== GOAL ==
Show every line below where "Blender" can be found.

== SUPPLIED RECORDS ==
++++++
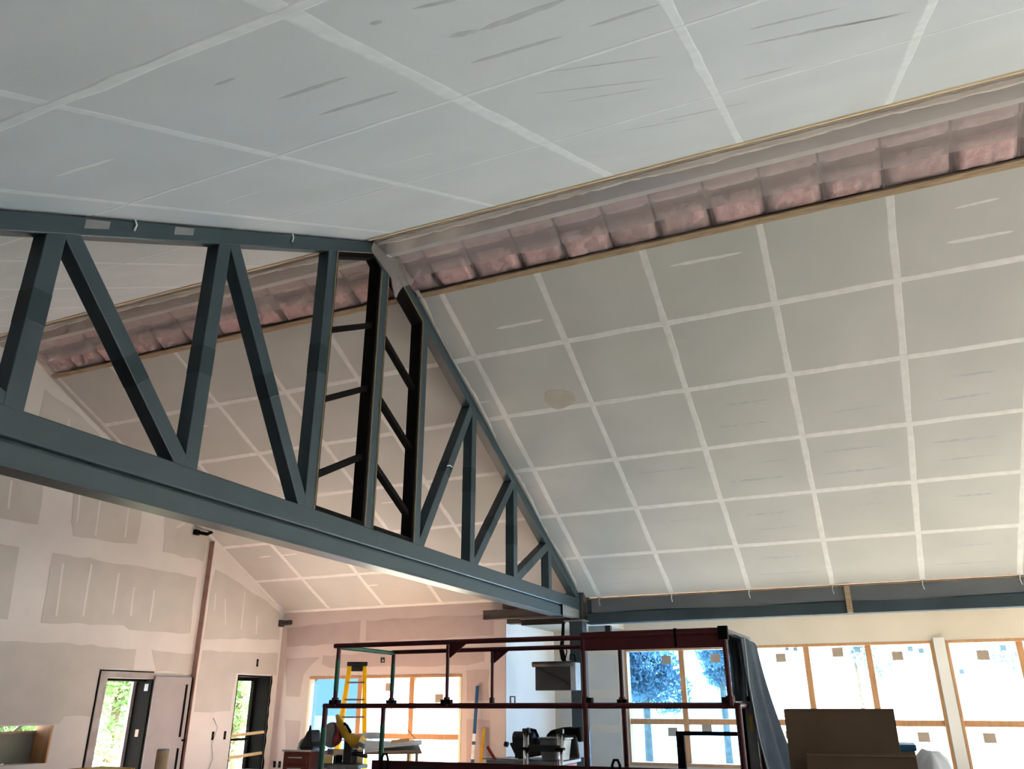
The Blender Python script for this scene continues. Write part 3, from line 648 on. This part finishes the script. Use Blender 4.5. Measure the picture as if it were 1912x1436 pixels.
++++++
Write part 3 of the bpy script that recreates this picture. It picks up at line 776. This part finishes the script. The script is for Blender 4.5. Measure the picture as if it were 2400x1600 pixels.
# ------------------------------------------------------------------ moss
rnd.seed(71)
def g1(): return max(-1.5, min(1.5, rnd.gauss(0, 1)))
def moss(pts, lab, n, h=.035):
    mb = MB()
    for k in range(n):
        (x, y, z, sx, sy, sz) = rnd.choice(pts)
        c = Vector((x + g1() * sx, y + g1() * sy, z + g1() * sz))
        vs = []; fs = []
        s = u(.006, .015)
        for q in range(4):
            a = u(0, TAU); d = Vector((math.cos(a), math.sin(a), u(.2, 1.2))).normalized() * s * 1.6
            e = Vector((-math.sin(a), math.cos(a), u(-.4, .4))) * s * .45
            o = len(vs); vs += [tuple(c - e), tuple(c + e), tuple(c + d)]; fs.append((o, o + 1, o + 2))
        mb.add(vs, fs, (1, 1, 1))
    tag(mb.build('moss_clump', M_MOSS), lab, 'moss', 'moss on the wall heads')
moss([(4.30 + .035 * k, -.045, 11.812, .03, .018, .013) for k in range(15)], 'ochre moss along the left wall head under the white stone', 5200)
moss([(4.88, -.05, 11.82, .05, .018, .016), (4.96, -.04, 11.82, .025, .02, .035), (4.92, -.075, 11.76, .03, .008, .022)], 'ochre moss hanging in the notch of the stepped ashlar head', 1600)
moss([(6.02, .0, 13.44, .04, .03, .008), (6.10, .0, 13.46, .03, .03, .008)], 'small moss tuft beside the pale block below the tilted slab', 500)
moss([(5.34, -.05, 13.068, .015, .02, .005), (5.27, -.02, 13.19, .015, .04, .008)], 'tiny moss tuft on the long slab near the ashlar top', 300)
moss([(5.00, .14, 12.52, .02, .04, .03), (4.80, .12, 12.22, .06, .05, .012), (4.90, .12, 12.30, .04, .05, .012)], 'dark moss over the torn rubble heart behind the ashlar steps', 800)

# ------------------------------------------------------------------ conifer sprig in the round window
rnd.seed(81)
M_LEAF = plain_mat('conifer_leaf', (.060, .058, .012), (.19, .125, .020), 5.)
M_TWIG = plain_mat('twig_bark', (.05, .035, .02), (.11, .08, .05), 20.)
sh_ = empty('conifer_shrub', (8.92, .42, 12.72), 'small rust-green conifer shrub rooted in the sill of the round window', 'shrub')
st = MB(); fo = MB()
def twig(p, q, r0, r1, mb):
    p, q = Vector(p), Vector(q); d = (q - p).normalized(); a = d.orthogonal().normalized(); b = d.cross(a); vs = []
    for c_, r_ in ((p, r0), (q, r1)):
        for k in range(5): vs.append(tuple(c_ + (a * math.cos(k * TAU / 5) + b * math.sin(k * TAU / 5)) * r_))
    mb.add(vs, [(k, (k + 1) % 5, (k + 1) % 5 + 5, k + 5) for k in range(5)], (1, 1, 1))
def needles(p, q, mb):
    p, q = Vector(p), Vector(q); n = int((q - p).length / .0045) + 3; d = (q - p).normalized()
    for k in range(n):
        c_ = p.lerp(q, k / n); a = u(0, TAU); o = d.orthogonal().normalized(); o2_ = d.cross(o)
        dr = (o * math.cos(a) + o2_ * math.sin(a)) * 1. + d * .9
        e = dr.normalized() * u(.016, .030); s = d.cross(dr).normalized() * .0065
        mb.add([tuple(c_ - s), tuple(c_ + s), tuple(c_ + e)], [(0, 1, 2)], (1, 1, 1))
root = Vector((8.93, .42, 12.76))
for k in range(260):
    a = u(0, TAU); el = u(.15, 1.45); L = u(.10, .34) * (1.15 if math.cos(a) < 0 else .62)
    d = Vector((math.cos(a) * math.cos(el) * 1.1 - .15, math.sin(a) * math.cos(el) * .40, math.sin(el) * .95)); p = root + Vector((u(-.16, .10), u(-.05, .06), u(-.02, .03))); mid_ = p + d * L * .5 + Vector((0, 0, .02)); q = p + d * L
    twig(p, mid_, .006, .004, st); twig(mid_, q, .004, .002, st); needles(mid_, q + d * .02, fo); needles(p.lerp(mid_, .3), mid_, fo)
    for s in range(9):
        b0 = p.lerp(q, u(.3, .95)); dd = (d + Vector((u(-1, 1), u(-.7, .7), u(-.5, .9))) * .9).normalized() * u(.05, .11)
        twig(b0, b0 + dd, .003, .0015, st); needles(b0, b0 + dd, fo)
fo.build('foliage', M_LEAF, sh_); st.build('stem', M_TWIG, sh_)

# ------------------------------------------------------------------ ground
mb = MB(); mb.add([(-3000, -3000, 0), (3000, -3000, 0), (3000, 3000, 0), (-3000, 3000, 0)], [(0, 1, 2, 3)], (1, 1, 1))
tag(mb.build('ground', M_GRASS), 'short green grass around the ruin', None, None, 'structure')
++++++
== REPLY ==
The Blender Python script for this scene continues. Write part 3, from line 648 on. This part finishes the script. Use Blender 4.5. Measure the picture as if it were 1912x1436 pixels.
Write part 3 of the bpy script that recreates this picture. It picks up at line 776. This part finishes the script. The script is for Blender 4.5. Measure the picture as if it were 2400x1600 pixels.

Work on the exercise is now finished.